- _Your objective_
Will you quote precisely the lines that run from the top of the material below to the line containing "for yy in (34.7, 36.3): m", both ends included?

- _Dataset extract_
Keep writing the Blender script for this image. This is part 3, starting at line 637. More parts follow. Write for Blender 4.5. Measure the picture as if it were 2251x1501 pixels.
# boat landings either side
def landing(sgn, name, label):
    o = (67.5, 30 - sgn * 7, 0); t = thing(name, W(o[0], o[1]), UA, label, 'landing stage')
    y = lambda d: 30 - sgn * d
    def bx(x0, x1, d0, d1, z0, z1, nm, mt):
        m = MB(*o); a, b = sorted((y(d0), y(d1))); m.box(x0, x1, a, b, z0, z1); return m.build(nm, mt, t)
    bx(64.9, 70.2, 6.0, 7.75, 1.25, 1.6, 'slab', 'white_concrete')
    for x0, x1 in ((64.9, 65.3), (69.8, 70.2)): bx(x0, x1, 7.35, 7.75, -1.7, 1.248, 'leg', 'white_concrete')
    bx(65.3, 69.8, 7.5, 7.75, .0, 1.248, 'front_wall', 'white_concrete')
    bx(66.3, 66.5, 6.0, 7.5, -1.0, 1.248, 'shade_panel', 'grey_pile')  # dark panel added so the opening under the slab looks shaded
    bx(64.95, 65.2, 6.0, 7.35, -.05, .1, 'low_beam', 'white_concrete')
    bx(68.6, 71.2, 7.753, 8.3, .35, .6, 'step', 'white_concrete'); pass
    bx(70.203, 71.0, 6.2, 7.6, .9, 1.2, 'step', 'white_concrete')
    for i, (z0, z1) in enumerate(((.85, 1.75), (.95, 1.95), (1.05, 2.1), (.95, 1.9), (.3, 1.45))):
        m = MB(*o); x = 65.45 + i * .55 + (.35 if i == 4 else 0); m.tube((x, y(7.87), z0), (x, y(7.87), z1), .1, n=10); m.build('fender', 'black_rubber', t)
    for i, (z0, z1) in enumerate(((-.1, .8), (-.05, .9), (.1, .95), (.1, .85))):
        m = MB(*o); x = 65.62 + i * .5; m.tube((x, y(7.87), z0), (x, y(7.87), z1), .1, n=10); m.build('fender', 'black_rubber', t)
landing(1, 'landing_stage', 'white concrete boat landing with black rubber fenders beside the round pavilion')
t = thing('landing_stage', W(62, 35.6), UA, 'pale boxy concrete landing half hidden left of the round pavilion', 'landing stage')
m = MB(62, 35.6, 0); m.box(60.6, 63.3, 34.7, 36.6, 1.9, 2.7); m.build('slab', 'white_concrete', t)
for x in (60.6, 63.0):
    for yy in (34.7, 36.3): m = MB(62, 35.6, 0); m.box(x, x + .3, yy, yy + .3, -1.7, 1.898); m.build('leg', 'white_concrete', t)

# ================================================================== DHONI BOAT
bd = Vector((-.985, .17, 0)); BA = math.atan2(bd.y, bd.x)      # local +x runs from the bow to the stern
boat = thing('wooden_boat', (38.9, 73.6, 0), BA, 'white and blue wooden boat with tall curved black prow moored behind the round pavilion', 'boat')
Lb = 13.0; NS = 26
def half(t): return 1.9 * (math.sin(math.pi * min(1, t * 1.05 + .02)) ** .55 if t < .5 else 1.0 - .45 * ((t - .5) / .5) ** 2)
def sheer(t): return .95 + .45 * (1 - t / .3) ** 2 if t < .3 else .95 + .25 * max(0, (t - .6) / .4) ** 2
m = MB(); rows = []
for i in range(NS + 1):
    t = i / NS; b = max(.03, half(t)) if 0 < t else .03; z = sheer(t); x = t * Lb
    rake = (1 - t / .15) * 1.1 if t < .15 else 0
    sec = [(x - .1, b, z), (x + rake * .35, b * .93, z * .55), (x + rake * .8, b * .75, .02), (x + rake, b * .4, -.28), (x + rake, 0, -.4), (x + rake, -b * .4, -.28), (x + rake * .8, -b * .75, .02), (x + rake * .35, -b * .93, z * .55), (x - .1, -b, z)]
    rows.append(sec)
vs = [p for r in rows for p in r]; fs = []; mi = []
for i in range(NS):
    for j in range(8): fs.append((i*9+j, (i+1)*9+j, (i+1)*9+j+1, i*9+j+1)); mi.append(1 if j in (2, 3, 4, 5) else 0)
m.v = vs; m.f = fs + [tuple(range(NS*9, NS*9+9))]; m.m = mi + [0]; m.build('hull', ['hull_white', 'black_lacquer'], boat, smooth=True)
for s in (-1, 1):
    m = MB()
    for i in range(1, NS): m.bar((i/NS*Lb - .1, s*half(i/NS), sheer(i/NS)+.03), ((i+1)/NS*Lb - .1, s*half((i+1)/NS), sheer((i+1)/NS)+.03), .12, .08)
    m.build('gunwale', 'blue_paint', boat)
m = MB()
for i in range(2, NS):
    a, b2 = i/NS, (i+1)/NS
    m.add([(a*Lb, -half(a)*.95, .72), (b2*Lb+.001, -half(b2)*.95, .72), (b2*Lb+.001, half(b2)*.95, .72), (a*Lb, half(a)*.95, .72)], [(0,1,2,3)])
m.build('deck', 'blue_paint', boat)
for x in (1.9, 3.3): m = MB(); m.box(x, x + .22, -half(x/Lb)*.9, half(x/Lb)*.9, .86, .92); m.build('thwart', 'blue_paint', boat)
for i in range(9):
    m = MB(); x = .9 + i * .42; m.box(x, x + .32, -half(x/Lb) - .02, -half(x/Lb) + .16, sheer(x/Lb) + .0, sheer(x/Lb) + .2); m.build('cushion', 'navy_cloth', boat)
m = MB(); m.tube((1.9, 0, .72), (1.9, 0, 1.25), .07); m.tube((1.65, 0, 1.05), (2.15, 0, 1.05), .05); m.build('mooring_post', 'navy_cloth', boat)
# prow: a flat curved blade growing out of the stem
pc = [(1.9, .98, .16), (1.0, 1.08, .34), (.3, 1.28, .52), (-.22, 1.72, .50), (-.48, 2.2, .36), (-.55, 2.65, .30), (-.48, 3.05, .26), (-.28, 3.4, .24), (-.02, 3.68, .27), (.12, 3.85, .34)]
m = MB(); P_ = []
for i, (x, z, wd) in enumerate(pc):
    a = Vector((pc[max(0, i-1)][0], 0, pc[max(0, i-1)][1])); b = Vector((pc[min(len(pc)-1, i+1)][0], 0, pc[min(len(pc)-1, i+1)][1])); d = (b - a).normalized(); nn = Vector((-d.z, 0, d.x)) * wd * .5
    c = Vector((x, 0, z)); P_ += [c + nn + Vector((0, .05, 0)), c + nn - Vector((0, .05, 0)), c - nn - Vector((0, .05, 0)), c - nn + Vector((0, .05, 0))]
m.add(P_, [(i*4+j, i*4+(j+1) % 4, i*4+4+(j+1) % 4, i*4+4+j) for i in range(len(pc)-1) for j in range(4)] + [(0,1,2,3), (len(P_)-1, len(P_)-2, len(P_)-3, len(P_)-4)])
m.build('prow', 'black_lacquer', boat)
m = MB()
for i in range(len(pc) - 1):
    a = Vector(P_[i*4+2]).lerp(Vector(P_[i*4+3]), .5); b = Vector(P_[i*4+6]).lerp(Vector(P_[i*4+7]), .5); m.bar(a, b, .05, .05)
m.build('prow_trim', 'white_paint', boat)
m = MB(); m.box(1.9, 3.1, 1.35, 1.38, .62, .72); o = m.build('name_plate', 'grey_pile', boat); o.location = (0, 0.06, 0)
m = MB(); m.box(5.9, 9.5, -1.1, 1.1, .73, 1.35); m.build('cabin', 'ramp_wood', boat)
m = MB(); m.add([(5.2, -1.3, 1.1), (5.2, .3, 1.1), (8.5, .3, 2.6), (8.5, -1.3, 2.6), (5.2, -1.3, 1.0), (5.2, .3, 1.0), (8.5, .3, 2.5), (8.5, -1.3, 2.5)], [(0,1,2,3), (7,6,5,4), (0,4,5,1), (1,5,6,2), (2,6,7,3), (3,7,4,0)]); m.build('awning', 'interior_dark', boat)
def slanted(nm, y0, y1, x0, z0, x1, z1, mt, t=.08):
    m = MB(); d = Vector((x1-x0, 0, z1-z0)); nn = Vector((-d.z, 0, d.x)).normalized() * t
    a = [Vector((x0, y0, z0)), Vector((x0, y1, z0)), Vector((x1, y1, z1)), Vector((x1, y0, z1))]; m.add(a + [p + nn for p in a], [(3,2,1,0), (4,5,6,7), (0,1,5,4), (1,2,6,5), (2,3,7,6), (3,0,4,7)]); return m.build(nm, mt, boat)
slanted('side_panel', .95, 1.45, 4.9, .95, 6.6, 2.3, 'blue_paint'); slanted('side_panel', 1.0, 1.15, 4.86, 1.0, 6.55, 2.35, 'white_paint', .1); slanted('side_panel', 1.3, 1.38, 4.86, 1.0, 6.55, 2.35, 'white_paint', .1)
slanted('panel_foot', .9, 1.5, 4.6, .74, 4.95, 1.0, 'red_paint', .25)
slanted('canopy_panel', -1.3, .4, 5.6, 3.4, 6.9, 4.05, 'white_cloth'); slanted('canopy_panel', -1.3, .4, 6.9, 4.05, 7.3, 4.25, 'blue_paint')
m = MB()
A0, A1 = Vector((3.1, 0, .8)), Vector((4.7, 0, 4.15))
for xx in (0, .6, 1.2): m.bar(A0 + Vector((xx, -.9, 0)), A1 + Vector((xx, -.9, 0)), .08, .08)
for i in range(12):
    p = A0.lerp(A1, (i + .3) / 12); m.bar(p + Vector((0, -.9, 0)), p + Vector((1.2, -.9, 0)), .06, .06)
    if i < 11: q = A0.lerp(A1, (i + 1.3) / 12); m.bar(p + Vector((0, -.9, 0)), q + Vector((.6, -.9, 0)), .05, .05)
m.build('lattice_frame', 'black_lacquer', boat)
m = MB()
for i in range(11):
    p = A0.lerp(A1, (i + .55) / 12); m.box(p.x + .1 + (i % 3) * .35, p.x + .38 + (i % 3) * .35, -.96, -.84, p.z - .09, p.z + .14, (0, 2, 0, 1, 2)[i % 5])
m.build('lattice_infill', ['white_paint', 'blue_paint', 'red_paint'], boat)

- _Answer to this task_
Keep writing the Blender script for this image. This is part 3, starting at line 637. More parts follow. Write for Blender 4.5. Measure the picture as if it were 2251x1501 pixels.
# boat landings either side
def landing(sgn, name, label):
    o = (67.5, 30 - sgn * 7, 0); t = thing(name, W(o[0], o[1]), UA, label, 'landing stage')
    y = lambda d: 30 - sgn * d
    def bx(x0, x1, d0, d1, z0, z1, nm, mt):
        m = MB(*o); a, b = sorted((y(d0), y(d1))); m.box(x0, x1, a, b, z0, z1); return m.build(nm, mt, t)
    bx(64.9, 70.2, 6.0, 7.75, 1.25, 1.6, 'slab', 'white_concrete')
    for x0, x1 in ((64.9, 65.3), (69.8, 70.2)): bx(x0, x1, 7.35, 7.75, -1.7, 1.248, 'leg', 'white_concrete')
    bx(65.3, 69.8, 7.5, 7.75, .0, 1.248, 'front_wall', 'white_concrete')
    bx(66.3, 66.5, 6.0, 7.5, -1.0, 1.248, 'shade_panel', 'grey_pile')  # dark panel added so the opening under the slab looks shaded
    bx(64.95, 65.2, 6.0, 7.35, -.05, .1, 'low_beam', 'white_concrete')
    bx(68.6, 71.2, 7.753, 8.3, .35, .6, 'step', 'white_concrete'); pass
    bx(70.203, 71.0, 6.2, 7.6, .9, 1.2, 'step', 'white_concrete')
    for i, (z0, z1) in enumerate(((.85, 1.75), (.95, 1.95), (1.05, 2.1), (.95, 1.9), (.3, 1.45))):
        m = MB(*o); x = 65.45 + i * .55 + (.35 if i == 4 else 0); m.tube((x, y(7.87), z0), (x, y(7.87), z1), .1, n=10); m.build('fender', 'black_rubber', t)
    for i, (z0, z1) in enumerate(((-.1, .8), (-.05, .9), (.1, .95), (.1, .85))):
        m = MB(*o); x = 65.62 + i * .5; m.tube((x, y(7.87), z0), (x, y(7.87), z1), .1, n=10); m.build('fender', 'black_rubber', t)
landing(1, 'landing_stage', 'white concrete boat landing with black rubber fenders beside the round pavilion')
t = thing('landing_stage', W(62, 35.6), UA, 'pale boxy concrete landing half hidden left of the round pavilion', 'landing stage')
m = MB(62, 35.6, 0); m.box(60.6, 63.3, 34.7, 36.6, 1.9, 2.7); m.build('slab', 'white_concrete', t)
for x in (60.6, 63.0):
    for yy in (34.7, 36.3): m = MB(62, 35.6, 0); m.box(x, x + .3, yy, yy + .3, -1.7, 1.898); m.build('leg', 'white_concrete', t)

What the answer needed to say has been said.